Juan Urbano contra el árbol genealógico de la corrupción
Benjamín Prado vuelve a echar mano de su alter ego por cuarta vez para su novela ‘Los treinta apellidos’
Juan Urbano se diluye entre palabras y dudas que lo zarandean. Su Biblia son los refranes de su madre y la poesía del Siglo de Oro. La dinámica de la curiosidad lo desarma y le trastoca los planes. Sabe de qué lugar parte, pero no hacia dónde va. Benjamín Prado lo parió en sus columnas de EL PAÍS, donde se obró el bautizo de este profesor de instituto metido a detective y autor de encargo. Un alter ego con el que poner los puntos sobre las íes a un país con sombras negras. El secuestro de niños lo atravesó en Mala gente que camina, la transición en Operación Gladio, el chapapote inmobiliario en Ajuste de cuentas y ahora, en Las treinta familias, el pasado, presente y futuro de los clanes pudientes y las oligarquías periféricas.

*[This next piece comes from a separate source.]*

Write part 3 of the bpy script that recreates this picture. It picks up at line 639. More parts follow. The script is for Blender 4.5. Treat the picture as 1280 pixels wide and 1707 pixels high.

Como diría su madre: “Te metes en unos fregaos…”.
Ella le hace la traducción simultánea de sus estados de ánimo al recio castellano antiguo. “Madre e hijo son un poco Quijote y Sancho”, comenta Prado. Una vez, Miguel Delibes le preguntó si el personaje que salía en sus novelas tenía que ver con la suya. Prado le contestó que sí y el maestro, sin apenas atisbo de dudas, siguió: “¿No será de Valladolid? Porque aquí hablamos así”. Lo era, doña María Ángeles. Y Benjamín jamás se despoja de su honda sabiduría transmutándola de compañera de viaje para Juan Urbano.
Su alter ego ya tiene un currículum aseado de ínfimas victorias morales y estruendosos descalabros personales. A medio camino entre el Philip Marlowe de Chandler, el Zuckerman de Phillip Roth y el Carvalho de Vázquez Montalbán, ha saltado al siglo XXI en busca de porqués y no hace más que tropezarse con sin razones. “En el fondo, lo que Juan Urbano persigue todo el tiempo se reduce a cambiar una letra: Una n por una v. La que separa el cinismo del civismo”.
“En el fondo, lo que Juan Urbano persigue todo el tiempo se reduce a cambiar una letra: Una n por una v. La que separa el cinismo del civismo”
“Me miré en el espejo hasta que dejé de ser yo mismo”, suelta Juan Urbano casi al comienzo de Los treinta apellidos (Alfaguara). Debe ocultar su apariencia como testigo protegido pero poco después lo encuentran para convencerle de que haga un trabajo: escribir la historia de un par de familias imbricadas en la genealogía de los Espriu (catalanes) y los Quiroga de Feijoo (gallegos), quizás para que no perdamos la perspectiva al comprobar cómo influyen los poderes nacidos al borde del mar en la meseta.
El moto que planea sobre todo el libro es una máxima de Balzac: “Detrás de cada gran fortuna hay siempre un crimen escondido”. En el caso de ellos, el pecado original se remonta al tráfico de esclavos entre África y América. Un escenario magnífico para trufar las andanzas de Urbano con Joseph Conrad, Emilio Salgari o Herman Melville. O con El padrino: “Lluìs Espriu actúa un poco como Michael Corleone. Le puede la curiosidad, su intención es noble, pero le vence el destino”, asegura Prado.
Es él quien encarga a Urbano que escriba la historia de su familia. Y el detective profesor, que tenía planeado volver a Madrid para empezar no sabe bien qué tipo de vida, se deja llevar. O cómo diría su madre, que la curiosidad mató al gato. “Es un cotilla de baja intensidad y altos vuelos”, comenta Prado. “Y ahí es donde se encuentra con esas familias que manejan todo sin que les podamos ver la cara, que dan sin cesar órdenes a los que creemos que mandan y hemos elegido”.
Así, Prado va tejiendo un hilo que conduce desde la España de Fernando VI al presente: “Poder y dinero siempre se han llevado bien. Aunque ahora algunos se apunten al carro de la independencia, debemos saber que Isabel II protegió y alentó los intereses financieros y de la banca de familias catalanas, que Franco y Primo de Rivera les encargaron infraestructuras. La vida no es una ciencia exacta. Dos más dos, ¿suman cuatro? Depende, incluso en este mundo embrutecido por cifras”.
Donde los números son más importantes que los nombres, una barbaridad que sólo produce deshumanización. Un entuerto perpetuo para este profesor de lengua y literatura con excedencia a punto de acabar, que en su extravío permanente tiene siempre alguna cosa clara: desenmascarar lo que le repele. Aunque para ello, como diría su madre, tenga que meterse en camisas de once varas.